What I’m for is simply discovering the best version of myself every day. Sometimes that self is too big and too loud and downright inappropriate. Sometimes that self is introspective and shy and sometimes she laughs out loud at words like ‘Uranus’ and ‘colon’ and the farting sounds that the ketchup bottle makes. Sometimes she wants to be all by herself or with just her family and sometimes she wants to be surrounded by people who make her laugh or think about bigger stuff. Sometimes she’s in tune with others and sometimes she’s completely clueless.

I am all of these things. All of these things are me. My hope is that every day, the self that people meet is the real deal.

This hope aligned with some very powerful words I came across the other day on one of my favourite sites:. My Beautiful Words. They were written by Marianne Williamson (although they’re often wrongly attributed to Nelson Mandela – another guy I’m pretty much for). Here’s an excerpt:

Our deepest fear is not that we are inadequate. Our deepest fear is that we are powerful beyond measure. It is our light, not our darkness that most frightens us.

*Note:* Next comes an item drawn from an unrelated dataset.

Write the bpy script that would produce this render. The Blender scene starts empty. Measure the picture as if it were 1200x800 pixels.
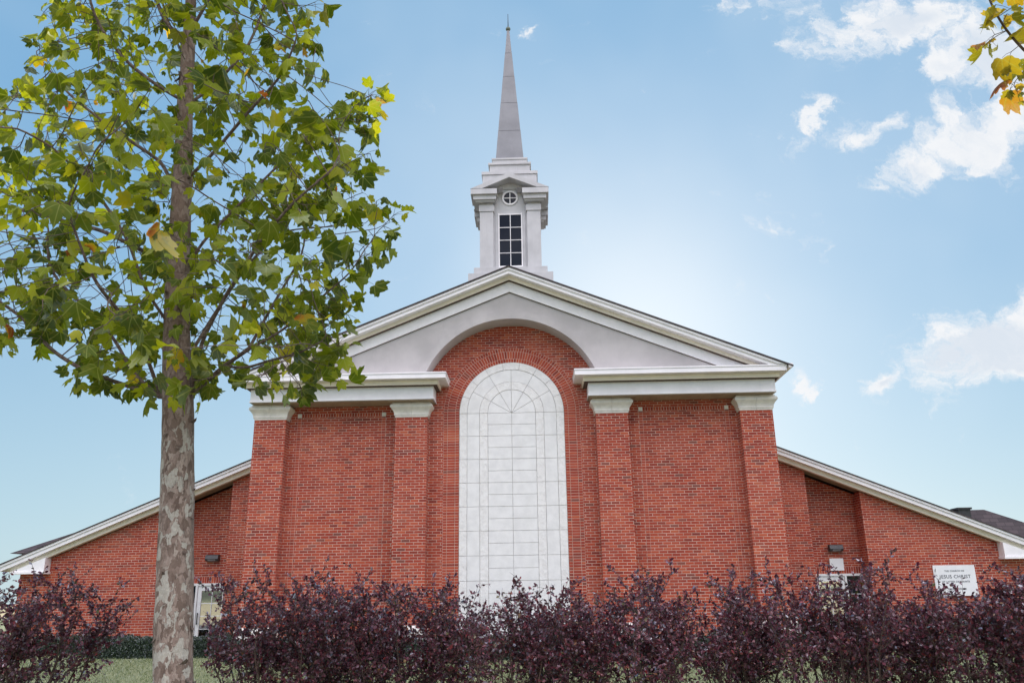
import bpy, math, random
import numpy as np
from mathutils import Vector, Matrix

random.seed(7)
S = bpy.context.scene
COL = S.collection
PI = math.pi
rad = math.radians

# ------------------------------------------------------------------ camera
# world frame: x right along the facade, y into the picture (facade brick plane y=0), z up, eye height z=0
CAM_F = 960.74                       # focal length in pixels of a 1200 px wide frame
CAM_C = np.array([0.604, -20.424, 0.0])
pitch, yaw, roll = rad(17.289), rad(-1.594), rad(-0.839)
fw = np.array([math.sin(yaw)*math.cos(pitch), math.cos(yaw)*math.cos(pitch), math.sin(pitch)])
rt = np.array([math.cos(yaw), -math.sin(yaw), 0.0])
up = np.cross(rt, fw)
rt, up = (math.cos(roll)*rt+math.sin(roll)*up, -math.sin(roll)*rt+math.cos(roll)*up)
cam_d = bpy.data.cameras.new('camera')
cam = bpy.data.objects.new('camera', cam_d)
COL.objects.link(cam)
cam.matrix_world = Matrix(((rt[0], up[0], -fw[0], CAM_C[0]), (rt[1], up[1], -fw[1], CAM_C[1]),
                           (rt[2], up[2], -fw[2], CAM_C[2]), (0, 0, 0, 1)))
cam_d.sensor_fit = 'HORIZONTAL'
cam_d.sensor_width = 36.0
cam_d.lens = 36.0*CAM_F/1200.0
cam_d.clip_start = 0.1
cam_d.clip_end = 12000
S.camera = cam


def un(px, py, Y):
    """world point seen at pixel (px, py) of the 1200x800 picture at depth y=Y"""
    d = fw+(px-600)/CAM_F*rt+(400-py)/CAM_F*up
    return CAM_C+d*((Y-CAM_C[1])/d[1])


# ------------------------------------------------------------------ world, sun, exposure
EXPOSURE = .55
SUN_AZ, SUN_EL = 7.0, 17.0           # behind the roof, just right of the steeple
SKY_STRENGTH = 0.12
w = bpy.data.worlds.new('World')
S.world = w
w.use_nodes = True
nt = w.node_tree
for n in list(nt.nodes):
    nt.nodes.remove(n)


class NG:
    """tiny node helper"""
    def __init__(s, nt): s.nt = nt
    def n(s, t, **kw):
        o = s.nt.nodes.new(t)
        for k, v in kw.items(): setattr(o, k, v)
        return o
    def put(s, sock, v):
        if isinstance(v, bpy.types.NodeSocket): s.nt.links.new(v, sock)
        else: sock.default_value = v
    def m(s, op, a, b=None, c=None, clamp=False):
        o = s.n('ShaderNodeMath', operation=op, use_clamp=clamp)
        s.put(o.inputs[0], a)
        if b is not None: s.put(o.inputs[1], b)
        if c is not None: s.put(o.inputs[2], c)
        return o.outputs[0]
    def xyz(s, a, b, c):
        o = s.n('ShaderNodeCombineXYZ')
        for i, v in enumerate((a, b, c)): s.put(o.inputs[i], v)
        return o.outputs[0]
    def noise(s, vec, scale, detail=4, rough=.5, dist=0):
        o = s.n('ShaderNodeTexNoise')
        s.put(o.inputs['Vector'], vec)
        o.inputs['Scale'].default_value = scale
        o.inputs['Detail'].default_value = detail
        o.inputs['Roughness'].default_value = rough
        o.inputs['Distortion'].default_value = dist
        return o.outputs[0]
    def ss(s, v, lo, hi, a=0., b=1.):
        o = s.n('ShaderNodeMapRange', interpolation_type='SMOOTHSTEP')
        s.put(o.inputs[0], v)
        for i, q in enumerate((lo, hi, a, b)): o.inputs[i+1].default_value = q
        return o.outputs[0]
    def mix(s, f, a, b):
        o = s.n('ShaderNodeMix', data_type='RGBA')
        s.put(o.inputs[0], f)
        for i, v in ((6, a), (7, b)):
            s.put(o.inputs[i], v if isinstance(v, bpy.types.NodeSocket) else (*v, 1) if len(v) == 3 else v)
        return o.outputs[2]
    def ramp(s, f, stops, interp='LINEAR'):
        o = s.n('ShaderNodeValToRGB')
        o.color_ramp.interpolation = interp
        e = o.color_ramp.elements
        while len(e) < len(stops): e.new(.5)
        for i, (p, c) in enumerate(stops):
            e[i].position = p
            e[i].color = (*c, 1) if len(c) == 3 else c
        s.put(o.inputs[0], f)
        return o.outputs[0]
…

We ask ourselves, Who am I to be brilliant, gorgeous, talented, and fabulous? Actually, who are you not to be? You are a child of God. Your playing small does not serve the world … We are all meant to shine … and as we let our own light shine, we unconsciously give others permission to do the same. 

We are all meant to shine. I want my life to reflect that. For me and for my beautiful husband and children. For those that I teach and for those that I learn from. For my heart-tethered friends and for those I have never even met. This is something that I really and truly am for.